Une solution par mi d’autres serait de donner une existence juridique aux sociétés de journalistes ou de rédacteurs à l’intérieur de chaque média, avec des droits et de devoirs clairement exprimés.
La troisième condition est un traitement correct des journalistes dans leur environnement de travail. Les PPDA sont très minoritaires en nombre et beaucoup de journalistes sont des “soutiers de l’information ” que personne ne connaît. Et qui n’ont ni les salaires ni l’influence d’un PPDA. Les pigistes, corvéables et souvent précaires, sont passés de 1 sur 10 il y a 30 ans à 1 sur 5 aujourd’hui.
C’est aussi donner les moyens au journaliste d’aller chercher l’information au lieu de presque tout baser aujourd’hui sur ce qui lui est procuré par les attachés de presse.
La quatrième et dernière condition est l’instauration d’une régulation de l’exercice de la profession, en association avec la population. On se plaint des lynchages et du pilori médiatiques, de l’arrogance des journalistes, de l’impossibilité à leur faire reconnaître leurs erreurs, etc. Quand le pire est atteint, il n’y a que la régulation judiciaire, c’est-à-dire le tribunal. Une solution coûteuse et risquée, qui donne rarement satisfaction et qui est trop lourde à mobiliser pour le tout-venant.
Les journalistes ont toujours refusé l’existence d’un Ordre professionnel, à l’instar de celui qui gère les métiers de médecin ou d’avocat. C’est normal : ce serait contraire à la liberté d’expression. Seulement, qu’ont-ils proposé à la place : rien ! Ce n’est plus acceptable !
C’est pourquoi nous sommes quelques uns à promouvoir l’idée d’un Conseil de presse.
Pour rassurer mes confrères, je dirai qu’il ne faut pas confondre “régulation” et “contrôle”. Le contrôle est une “vérification”, une inspection pour s’assurer que ce qui est fait (ou dit) correspond bien aux normes en vigueur. La régulation, comme le dit le Robert, est le fait de “maintenir en équilibre, d’assurer le fonctionnement correct d’un système complexe”. Il s’agit donc surtout d’une notion d’équilibre. Pour la presse, équilibre entre la liberté d’expression, le respect des lois déontologiques et le respect des lecteurs et du public.

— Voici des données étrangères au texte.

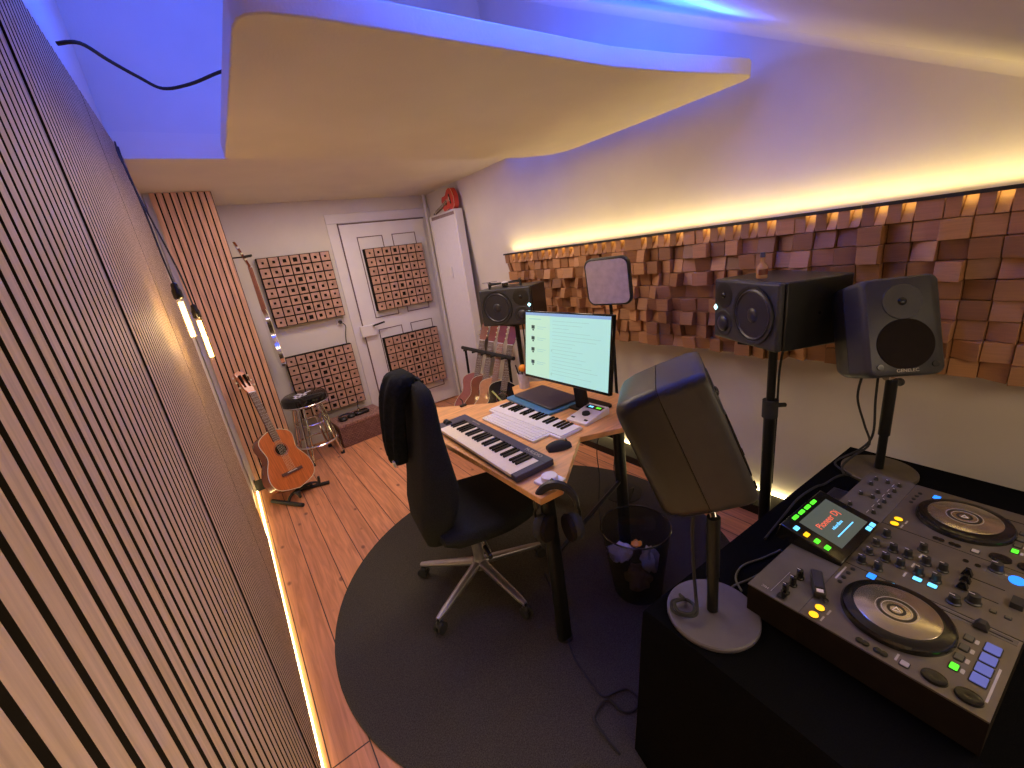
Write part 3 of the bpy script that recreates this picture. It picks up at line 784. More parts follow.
t = thing('computer_mouse', 'black computer mouse on the bare wood beside the white keyboard', 'mouse', (1.05, 1.300, .74), (0,0,R(-112)))
mb = MB(); loops = []
for i in range(9):
    u = i/8; y = -.055+.11*u; w = .033*math.sin(PI*(.12+.78*u))**.5; hh = .038*math.sin(PI*(.10+.75*(1-u)))**.6
    loops.append([Vector((w*math.cos(a)*1.0, y, max(0.001, hh*math.sin(a)))) for a in [PI*k/12 for k in range(13)]])
mb.loft(loops, M['rubber']); mb.build('shell', t)
mb = MB(); mb.cyl((-.004,.033,.030),(.004,.033,.030),.009,m=M['chrome']); mb.build('scroll_wheel', t)

t = thing('volume_dial', 'white square pad with a round white dial at the desk corner', 'dial', (.842, 1.120, .74), (0,0,R(-84)))
MB().prism(rr(.092,.088,.004),0,.011,M['white']).build('base', t, bevel=.002)
MB().lathe([(.005,.011),(.033,.011),(.033,.026),(.030,.030),(.005,.031)], m=M['white'], seg=36).build('dial', t)

# --- monitor
t = thing('computer_monitor', 'wide black computer monitor showing a pale document window', 'monitor', (1.42, 1.535, .74), (0,0,R(-89)))
T = Matrix.Translation((0,.0,.344)) @ Matrix.Rotation(R(-9.3),4,'X')
def mbox(name, a, mt, parent=t, bevel=0):
    mb = MB(); mb.box(*a, mt, T); return mb.build(name, parent, bevel=bevel)
mbox('housing', (-.307,.307,-.085,-.060,-.1825,.1825), M['gloss'], bevel=.003)
sc = mbox('screen', (-.299,.299,-.0862,-.085,-.168,.174), M['display'])
mb = MB(); mb.box(-.299,-.10,-.0866,-.0862,-.168,.160,M['display2'],T); mb.box(-.299,.299,-.0868,-.0862,.160,.174,M['displaybar'],T)
mb.build('window_panes', sc)
mb = MB()
for i, z in enumerate((.093,.034,-.026,-.095)):
    mb.box(-.248,-.222,-.0872,-.0866,z-.004,z+.014,M['ink'],T); mb.box(-.240,-.228,-.0872,-.0866,z-.014,z-.006,M['ink'],T)
    for k in range(2): mb.box(-.20,-.13-.02*k,-.0870,-.0866,z+.006-.010*k,z+.009-.010*k,M['inklight'],T)
for k in range(16):
    z = .135-k*.018; w = random.uniform(.12,.33)
    mb.box(-.08,-.08+w,-.0870,-.0864,z,z+.003,M['inklight'],T)
mb.box(-.27,-.17,-.0870,-.0866,.138,.143,M['inklight'],T); mb.box(-.088,-.078,-.0872,-.0864,-.02,-.008,M['inklight'],T); mb.box(-.088,-.078,-.0872,-.0864,-.145,-.13,M['inklight'],T)
mb.build('page_content', sc)
MB().box(-.10,.10,-.0598,-.025,-.12,.10,M['black'],T).build('vesa_mount', t)
mb = MB(); mb.hexa([(-.035,.0,0.012),(.035,.0,.012),(.035,.03,.012),(-.035,.03,.012),(-.03,-.03,.34),(.03,-.03,.34),(.03,.0,.34),(-.03,.0,.34)], M['metalblack']); mb.build('stand_neck', t)
MB().prism(rr(.22,.16,.03,cy=.06),0,.012,M['metalblack']).build('stand_foot', t, bevel=.003)
text('SAMSUNG', .012, 'lettering', t, (0,-.0578,.1695), (R(81),0,0), M['print'])

t = thing('gooseneck_panel', 'rounded square grey panel in a black rim on a thin stand behind the monitor', 'panel', (1.765, 1.605, 0))
T = Matrix.Translation((0,0,1.364)) @ Matrix.Rotation(R(-72.7),4,'Z') @ Matrix.Rotation(R(6.5),4,'X')
TX = T @ Matrix.Rotation(R(90),4,'X')
mb = MB(); mb.prism(rr(.262,.262,.045),-.03,.0,M['black'],TX); mb.build('rim', t, bevel=.006)
mb = MB(); mb.prism(rr(.240,.240,.038),0,.003,M['softpanel'],TX); mb.build('face', t)
mb = MB(); mb.tube(smooth_path([(.02,.01,1.30),(.03,.012,1.20),(.03,.01,1.0),(.03,.01,.02)],5),.009,M['metalblack']); mb.build('stem', t)
MB().lathe([(.01,0.0),(.12,0.0),(.12,.012),(.01,.02)], c=(.03,.01,0), m=M['metalblack'], seg=32).build('base', t)

t = thing('pen_cup', 'small grey mesh pen cup on the desk left of the monitor', 'cup', (1.48, 2.115, .74))
mb = MB()
mb.lathe([(.034,0.001),(.038,.10),(.0355,.10),(.0315,.004),(.001,.004)], m=M['paper'], seg=28); mb.build('cup', t)
for i, (a, b, mm) in enumerate(((.01,.02,'darkblue'),(-.02,.01,'black'),(.0,-.022,'red'),(.022,-.01,'blueplastic'))):
    o = MB().cyl((1.48+a*.5,2.115+b*.5,.747),(1.48+a*1.8,2.115+b*1.8,.90),.0045,m=M[mm],seg=8).build('pen'); tag(o, ['dark blue pen leaning in the mesh cup','black pen leaning in the mesh cup','red pen leaning in the mesh cup','bright blue pen leaning in the mesh cup'][i], 'pen', 'pens in the mesh cup')
mb = MB(); mb.sphere((1.482,2.112,.872),.027,M['orange'],16,(1,1,.9)); o = mb.build('orange_ball'); tag(o, 'orange ball-shaped toy on top of the pens in the cup', 'toy')
t = thing('cable_clip', 'small black clip with cable at the far left desk edge', 'clip', (1.045, 2.17, .74))
mb = MB(); mb.box(-.02,.02,-.008,.008,0,.012,M['black']); mb.tube([(0,0,.01),(.01,.02,.03),(.0,.03,.045)],.003,M['black']); mb.build('clip', t)

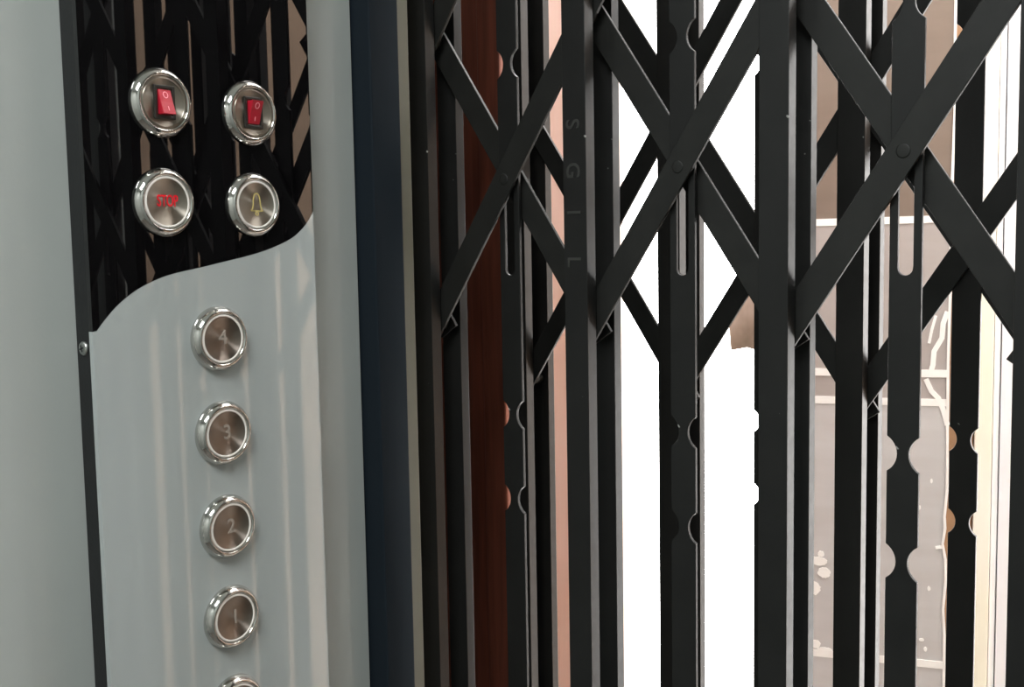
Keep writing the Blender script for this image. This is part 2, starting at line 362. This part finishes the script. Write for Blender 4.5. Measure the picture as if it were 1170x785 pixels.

Il serait temps, à mon sens, que notre profession reconnaisse la nécessité d’un mécanisme (tripartite : journalistes, éditeurs, public) permettant de concourir à cet équilibre.
Enfin, il existe une instance officielle qui joue le rôle indirecte d’arbitre déontologique : la Commission paritaire des publications et agences de presse (CPPAP). C’est elle qui délivre un agrément qui permet de recevoir ou non les aides directes et indirectes à la presse (des subventions qui au total avoisinent les 2 milliards d’euros par an !). Pour rendre ses avis, cette commission regarde si les publications ont un caractère d’intérêt général. Il n’est pas acceptable que ni les journalistes, ni le public n’y soient représentés. N’y siègent en effet que des représentants du gouvernement et des éditeurs de presse. C’est-à-dire uniquement les pouvoirs… De fait, certaines publications contestataires se voient ainsi refuser leur agrément.